Thank you for this question. I never expected that i would much response to this one .
To all participants , it's great work
In theory you can sometimes get away with initializing SP with something like... (yes, those are C++11 style attributes )
extern void init(); extern int main(); [[ noreturn ]] extern void exit(int); [[ noreturn ]] [[ gnu::noinline ]] void _start2() { init(); exit( main() ); } char stack[512] alignas(8); [[ noreturn ]] void _start() { asm( "mov sp, %0" :: "r" (stack + sizeof(stack)) ); _start2(); }
relying on the tail-call being optimized, and clang (git) indeed produces working code from this depending on options, with -O1 -fomit-frame-pointer -fno-exceptions seemingly being the magic ingredients required. But gcc (4.9.1) keeps insisting on "saving" r3 and lr on the stack, even though it knows the function is noreturn and in fact doesn't generate any corresponding code to "restore" them again. Putting [[gnu::naked]] on _start() convinces gcc to omit this prologue-of-doom, resulting in functioning code, but this attribute makes clang very unhappy.

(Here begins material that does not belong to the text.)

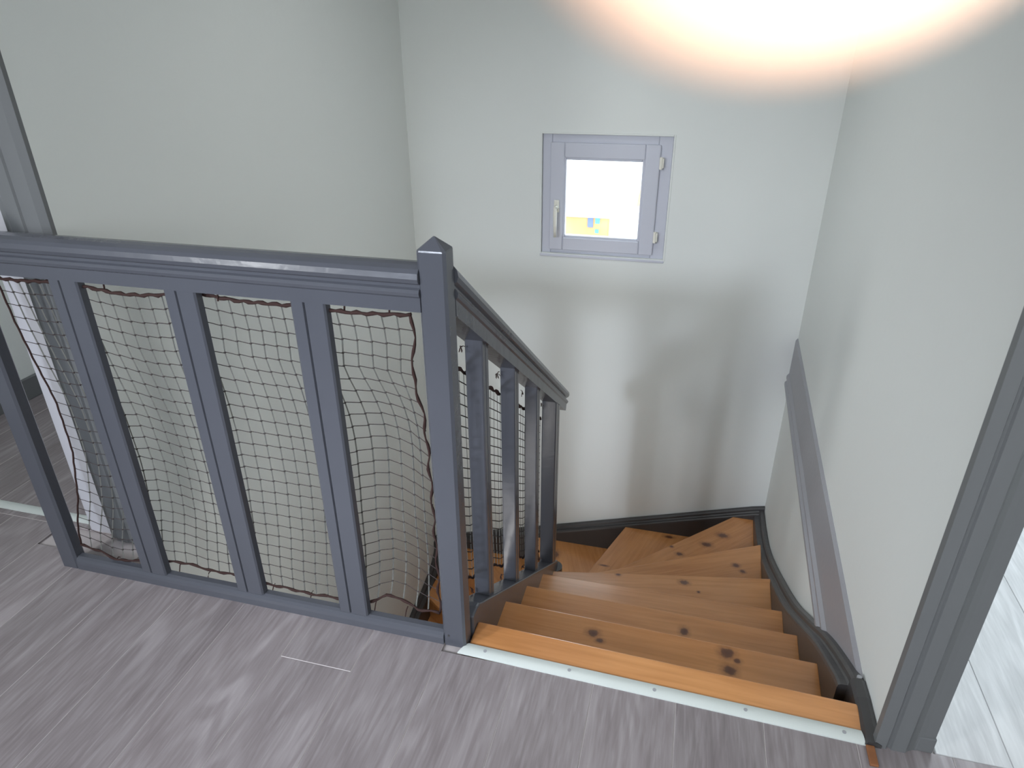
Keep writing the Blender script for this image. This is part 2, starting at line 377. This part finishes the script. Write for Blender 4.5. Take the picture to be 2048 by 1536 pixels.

Gcc's stubbornness appears to be a side-effect of excessive precaution around a volatile asm statement, since fetching SP in a similar way does work, e.g. to provide this very useful "add integer" system call:
struct HandlerFrame { u32 r0, r1, r2, r3, r12, lr; u32 pc, xpsr; }; [[ gnu::noinline ]] void do_sys_add( HandlerFrame *frame ) { frame->r0 += frame->r1; } void syscall_handler() { HandlerFrame *frame; asm( "mov %0, sp" : "=r" (frame) ); do_sys_add( frame ); }
which needs only -O1 for clang and -O2 for gcc to compile correctly.
Of course, this hackery is brittle as hell and it's not exactly plain C/C++ anymore either; writing some glue in assembly is much saner. Writing ARM assembly is quite pleasant anyhow, we're not talking about x86 here (*shudder*).
Update: edited to add alignment attribute to stack, which was missing as Joseph Yiu pointed out in the comments.